-- Begin Stored data --

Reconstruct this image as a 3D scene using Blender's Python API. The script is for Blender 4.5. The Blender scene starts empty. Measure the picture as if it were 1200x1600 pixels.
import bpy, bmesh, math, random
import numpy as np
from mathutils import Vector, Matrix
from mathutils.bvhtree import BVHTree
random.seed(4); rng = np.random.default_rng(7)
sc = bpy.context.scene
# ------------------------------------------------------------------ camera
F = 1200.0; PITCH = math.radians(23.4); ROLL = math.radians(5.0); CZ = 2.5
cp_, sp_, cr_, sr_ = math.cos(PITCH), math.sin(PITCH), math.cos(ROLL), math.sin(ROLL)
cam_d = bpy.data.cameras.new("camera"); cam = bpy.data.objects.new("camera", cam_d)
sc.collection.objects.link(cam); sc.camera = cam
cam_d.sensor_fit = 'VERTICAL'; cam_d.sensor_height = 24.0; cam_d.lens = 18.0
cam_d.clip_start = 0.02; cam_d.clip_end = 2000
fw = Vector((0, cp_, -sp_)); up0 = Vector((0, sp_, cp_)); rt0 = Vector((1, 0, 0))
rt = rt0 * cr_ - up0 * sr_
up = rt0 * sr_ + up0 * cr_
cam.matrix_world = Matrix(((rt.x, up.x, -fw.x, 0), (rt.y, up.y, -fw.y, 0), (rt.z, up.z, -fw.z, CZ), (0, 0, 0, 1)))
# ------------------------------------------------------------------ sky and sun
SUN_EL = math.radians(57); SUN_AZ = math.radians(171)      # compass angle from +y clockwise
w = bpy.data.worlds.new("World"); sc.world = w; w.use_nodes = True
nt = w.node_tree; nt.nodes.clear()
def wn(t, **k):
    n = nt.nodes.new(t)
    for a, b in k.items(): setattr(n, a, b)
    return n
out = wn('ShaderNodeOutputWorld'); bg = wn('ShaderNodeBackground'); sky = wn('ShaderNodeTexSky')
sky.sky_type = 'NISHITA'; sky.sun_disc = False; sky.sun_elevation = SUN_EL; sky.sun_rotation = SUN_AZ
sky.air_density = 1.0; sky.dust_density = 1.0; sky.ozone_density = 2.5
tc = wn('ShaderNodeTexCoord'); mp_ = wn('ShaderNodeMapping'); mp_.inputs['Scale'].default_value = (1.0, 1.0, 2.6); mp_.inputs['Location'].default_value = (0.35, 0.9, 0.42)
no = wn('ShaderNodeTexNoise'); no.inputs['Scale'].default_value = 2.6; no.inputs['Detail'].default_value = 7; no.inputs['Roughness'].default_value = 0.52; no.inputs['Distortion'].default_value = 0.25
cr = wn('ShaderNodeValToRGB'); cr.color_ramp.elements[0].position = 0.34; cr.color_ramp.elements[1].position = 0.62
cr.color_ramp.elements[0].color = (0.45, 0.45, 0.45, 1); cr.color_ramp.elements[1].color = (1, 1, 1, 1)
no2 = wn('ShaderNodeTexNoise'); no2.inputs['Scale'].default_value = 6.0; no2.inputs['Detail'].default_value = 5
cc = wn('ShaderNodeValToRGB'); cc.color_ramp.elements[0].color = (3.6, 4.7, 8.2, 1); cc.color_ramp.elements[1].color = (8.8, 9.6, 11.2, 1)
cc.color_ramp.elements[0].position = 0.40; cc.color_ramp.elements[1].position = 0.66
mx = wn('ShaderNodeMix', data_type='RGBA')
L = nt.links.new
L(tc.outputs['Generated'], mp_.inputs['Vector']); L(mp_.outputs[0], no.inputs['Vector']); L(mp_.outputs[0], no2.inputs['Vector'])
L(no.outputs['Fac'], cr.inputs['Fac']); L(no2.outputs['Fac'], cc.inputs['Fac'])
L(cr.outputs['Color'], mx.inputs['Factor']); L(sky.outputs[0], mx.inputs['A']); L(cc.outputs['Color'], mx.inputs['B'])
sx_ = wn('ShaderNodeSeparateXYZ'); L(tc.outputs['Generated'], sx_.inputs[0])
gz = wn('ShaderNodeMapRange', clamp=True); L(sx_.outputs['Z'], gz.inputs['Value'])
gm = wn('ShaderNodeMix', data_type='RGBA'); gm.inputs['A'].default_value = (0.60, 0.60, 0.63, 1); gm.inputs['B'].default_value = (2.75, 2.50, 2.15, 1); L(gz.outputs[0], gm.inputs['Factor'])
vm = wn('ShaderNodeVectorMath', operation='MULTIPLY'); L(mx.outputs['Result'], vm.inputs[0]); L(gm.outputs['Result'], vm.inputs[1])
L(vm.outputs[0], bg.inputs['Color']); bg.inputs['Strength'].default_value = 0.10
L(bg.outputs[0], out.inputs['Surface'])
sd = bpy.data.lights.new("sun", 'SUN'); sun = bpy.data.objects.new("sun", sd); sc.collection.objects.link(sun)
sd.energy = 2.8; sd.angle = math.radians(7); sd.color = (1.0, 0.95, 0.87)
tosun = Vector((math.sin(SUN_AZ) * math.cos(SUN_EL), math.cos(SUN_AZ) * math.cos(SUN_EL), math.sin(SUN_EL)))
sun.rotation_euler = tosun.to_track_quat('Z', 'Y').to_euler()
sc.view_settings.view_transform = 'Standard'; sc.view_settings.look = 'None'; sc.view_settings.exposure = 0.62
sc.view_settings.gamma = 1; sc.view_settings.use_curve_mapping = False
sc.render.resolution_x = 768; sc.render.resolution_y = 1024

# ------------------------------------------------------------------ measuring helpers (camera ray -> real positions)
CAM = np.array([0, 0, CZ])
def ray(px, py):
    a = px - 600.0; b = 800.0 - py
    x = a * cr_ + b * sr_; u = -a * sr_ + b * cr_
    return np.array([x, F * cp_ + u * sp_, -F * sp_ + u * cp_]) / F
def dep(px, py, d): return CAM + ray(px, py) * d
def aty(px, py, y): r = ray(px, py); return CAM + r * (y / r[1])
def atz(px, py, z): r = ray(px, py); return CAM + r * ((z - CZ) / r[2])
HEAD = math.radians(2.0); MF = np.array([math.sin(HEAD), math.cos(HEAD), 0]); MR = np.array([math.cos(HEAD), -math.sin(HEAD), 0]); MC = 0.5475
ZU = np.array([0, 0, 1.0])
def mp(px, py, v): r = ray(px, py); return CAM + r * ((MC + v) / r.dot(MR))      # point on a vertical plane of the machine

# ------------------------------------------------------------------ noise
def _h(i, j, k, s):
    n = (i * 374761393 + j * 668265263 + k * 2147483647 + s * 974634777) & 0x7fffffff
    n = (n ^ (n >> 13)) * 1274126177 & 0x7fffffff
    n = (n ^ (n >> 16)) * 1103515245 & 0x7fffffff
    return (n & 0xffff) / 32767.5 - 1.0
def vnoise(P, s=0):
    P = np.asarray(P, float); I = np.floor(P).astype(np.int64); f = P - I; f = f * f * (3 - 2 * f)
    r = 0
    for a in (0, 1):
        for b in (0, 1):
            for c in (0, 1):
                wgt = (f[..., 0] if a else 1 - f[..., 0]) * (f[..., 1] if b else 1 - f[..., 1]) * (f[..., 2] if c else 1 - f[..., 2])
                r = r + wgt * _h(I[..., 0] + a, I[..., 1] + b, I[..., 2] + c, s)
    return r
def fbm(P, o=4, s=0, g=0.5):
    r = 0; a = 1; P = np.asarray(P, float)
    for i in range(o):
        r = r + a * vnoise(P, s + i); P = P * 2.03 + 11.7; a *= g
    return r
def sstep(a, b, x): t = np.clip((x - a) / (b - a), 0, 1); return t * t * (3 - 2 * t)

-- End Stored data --

- What to do
Give back the whole listing, word for word.

- Output for this task
Reconstruct this image as a 3D scene using Blender's Python API. The script is for Blender 4.5. The Blender scene starts empty. Measure the picture as if it were 1200x1600 pixels.
import bpy, bmesh, math, random
import numpy as np
from mathutils import Vector, Matrix
from mathutils.bvhtree import BVHTree
random.seed(4); rng = np.random.default_rng(7)
sc = bpy.context.scene
# ------------------------------------------------------------------ camera
F = 1200.0; PITCH = math.radians(23.4); ROLL = math.radians(5.0); CZ = 2.5
cp_, sp_, cr_, sr_ = math.cos(PITCH), math.sin(PITCH), math.cos(ROLL), math.sin(ROLL)
cam_d = bpy.data.cameras.new("camera"); cam = bpy.data.objects.new("camera", cam_d)
sc.collection.objects.link(cam); sc.camera = cam
cam_d.sensor_fit = 'VERTICAL'; cam_d.sensor_height = 24.0; cam_d.lens = 18.0
cam_d.clip_start = 0.02; cam_d.clip_end = 2000
fw = Vector((0, cp_, -sp_)); up0 = Vector((0, sp_, cp_)); rt0 = Vector((1, 0, 0))
rt = rt0 * cr_ - up0 * sr_
up = rt0 * sr_ + up0 * cr_
cam.matrix_world = Matrix(((rt.x, up.x, -fw.x, 0), (rt.y, up.y, -fw.y, 0), (rt.z, up.z, -fw.z, CZ), (0, 0, 0, 1)))
# ------------------------------------------------------------------ sky and sun
SUN_EL = math.radians(57); SUN_AZ = math.radians(171)      # compass angle from +y clockwise
w = bpy.data.worlds.new("World"); sc.world = w; w.use_nodes = True
nt = w.node_tree; nt.nodes.clear()
def wn(t, **k):
    n = nt.nodes.new(t)
    for a, b in k.items(): setattr(n, a, b)
    return n
out = wn('ShaderNodeOutputWorld'); bg = wn('ShaderNodeBackground'); sky = wn('ShaderNodeTexSky')
sky.sky_type = 'NISHITA'; sky.sun_disc = False; sky.sun_elevation = SUN_EL; sky.sun_rotation = SUN_AZ
sky.air_density = 1.0; sky.dust_density = 1.0; sky.ozone_density = 2.5
tc = wn('ShaderNodeTexCoord'); mp_ = wn('ShaderNodeMapping'); mp_.inputs['Scale'].default_value = (1.0, 1.0, 2.6); mp_.inputs['Location'].default_value = (0.35, 0.9, 0.42)
no = wn('ShaderNodeTexNoise'); no.inputs['Scale'].default_value = 2.6; no.inputs['Detail'].default_value = 7; no.inputs['Roughness'].default_value = 0.52; no.inputs['Distortion'].default_value = 0.25
cr = wn('ShaderNodeValToRGB'); cr.color_ramp.elements[0].position = 0.34; cr.color_ramp.elements[1].position = 0.62
cr.color_ramp.elements[0].color = (0.45, 0.45, 0.45, 1); cr.color_ramp.elements[1].color = (1, 1, 1, 1)
no2 = wn('ShaderNodeTexNoise'); no2.inputs['Scale'].default_value = 6.0; no2.inputs['Detail'].default_value = 5
cc = wn('ShaderNodeValToRGB'); cc.color_ramp.elements[0].color = (3.6, 4.7, 8.2, 1); cc.color_ramp.elements[1].color = (8.8, 9.6, 11.2, 1)
cc.color_ramp.elements[0].position = 0.40; cc.color_ramp.elements[1].position = 0.66
mx = wn('ShaderNodeMix', data_type='RGBA')
L = nt.links.new
L(tc.outputs['Generated'], mp_.inputs['Vector']); L(mp_.outputs[0], no.inputs['Vector']); L(mp_.outputs[0], no2.inputs['Vector'])
L(no.outputs['Fac'], cr.inputs['Fac']); L(no2.outputs['Fac'], cc.inputs['Fac'])
L(cr.outputs['Color'], mx.inputs['Factor']); L(sky.outputs[0], mx.inputs['A']); L(cc.outputs['Color'], mx.inputs['B'])
sx_ = wn('ShaderNodeSeparateXYZ'); L(tc.outputs['Generated'], sx_.inputs[0])
gz = wn('ShaderNodeMapRange', clamp=True); L(sx_.outputs['Z'], gz.inputs['Value'])
gm = wn('ShaderNodeMix', data_type='RGBA'); gm.inputs['A'].default_value = (0.60, 0.60, 0.63, 1); gm.inputs['B'].default_value = (2.75, 2.50, 2.15, 1); L(gz.outputs[0], gm.inputs['Factor'])
vm = wn('ShaderNodeVectorMath', operation='MULTIPLY'); L(mx.outputs['Result'], vm.inputs[0]); L(gm.outputs['Result'], vm.inputs[1])
L(vm.outputs[0], bg.inputs['Color']); bg.inputs['Strength'].default_value = 0.10
L(bg.outputs[0], out.inputs['Surface'])
sd = bpy.data.lights.new("sun", 'SUN'); sun = bpy.data.objects.new("sun", sd); sc.collection.objects.link(sun)
sd.energy = 2.8; sd.angle = math.radians(7); sd.color = (1.0, 0.95, 0.87)
tosun = Vector((math.sin(SUN_AZ) * math.cos(SUN_EL), math.cos(SUN_AZ) * math.cos(SUN_EL), math.sin(SUN_EL)))
sun.rotation_euler = tosun.to_track_quat('Z', 'Y').to_euler()
sc.view_settings.view_transform = 'Standard'; sc.view_settings.look = 'None'; sc.view_settings.exposure = 0.62
sc.view_settings.gamma = 1; sc.view_settings.use_curve_mapping = False
sc.render.resolution_x = 768; sc.render.resolution_y = 1024

# ------------------------------------------------------------------ measuring helpers (camera ray -> real positions)
CAM = np.array([0, 0, CZ])
def ray(px, py):
    a = px - 600.0; b = 800.0 - py
    x = a * cr_ + b * sr_; u = -a * sr_ + b * cr_
    return np.array([x, F * cp_ + u * sp_, -F * sp_ + u * cp_]) / F
def dep(px, py, d): return CAM + ray(px, py) * d
def aty(px, py, y): r = ray(px, py); return CAM + r * (y / r[1])
def atz(px, py, z): r = ray(px, py); return CAM + r * ((z - CZ) / r[2])
HEAD = math.radians(2.0); MF = np.array([math.sin(HEAD), math.cos(HEAD), 0]); MR = np.array([math.cos(HEAD), -math.sin(HEAD), 0]); MC = 0.5475
ZU = np.array([0, 0, 1.0])
def mp(px, py, v): r = ray(px, py); return CAM + r * ((MC + v) / r.dot(MR))      # point on a vertical plane of the machine

# ------------------------------------------------------------------ noise
def _h(i, j, k, s):
    n = (i * 374761393 + j * 668265263 + k * 2147483647 + s * 974634777) & 0x7fffffff
    n = (n ^ (n >> 13)) * 1274126177 & 0x7fffffff
    n = (n ^ (n >> 16)) * 1103515245 & 0x7fffffff
    return (n & 0xffff) / 32767.5 - 1.0
def vnoise(P, s=0):
    P = np.asarray(P, float); I = np.floor(P).astype(np.int64); f = P - I; f = f * f * (3 - 2 * f)
    r = 0
    for a in (0, 1):
        for b in (0, 1):
            for c in (0, 1):
                wgt = (f[..., 0] if a else 1 - f[..., 0]) * (f[..., 1] if b else 1 - f[..., 1]) * (f[..., 2] if c else 1 - f[..., 2])
                r = r + wgt * _h(I[..., 0] + a, I[..., 1] + b, I[..., 2] + c, s)
    return r
def fbm(P, o=4, s=0, g=0.5):
    r = 0; a = 1; P = np.asarray(P, float)
    for i in range(o):
        r = r + a * vnoise(P, s + i); P = P * 2.03 + 11.7; a *= g
    return r
def sstep(a, b, x): t = np.clip((x - a) / (b - a), 0, 1); return t * t * (3 - 2 * t)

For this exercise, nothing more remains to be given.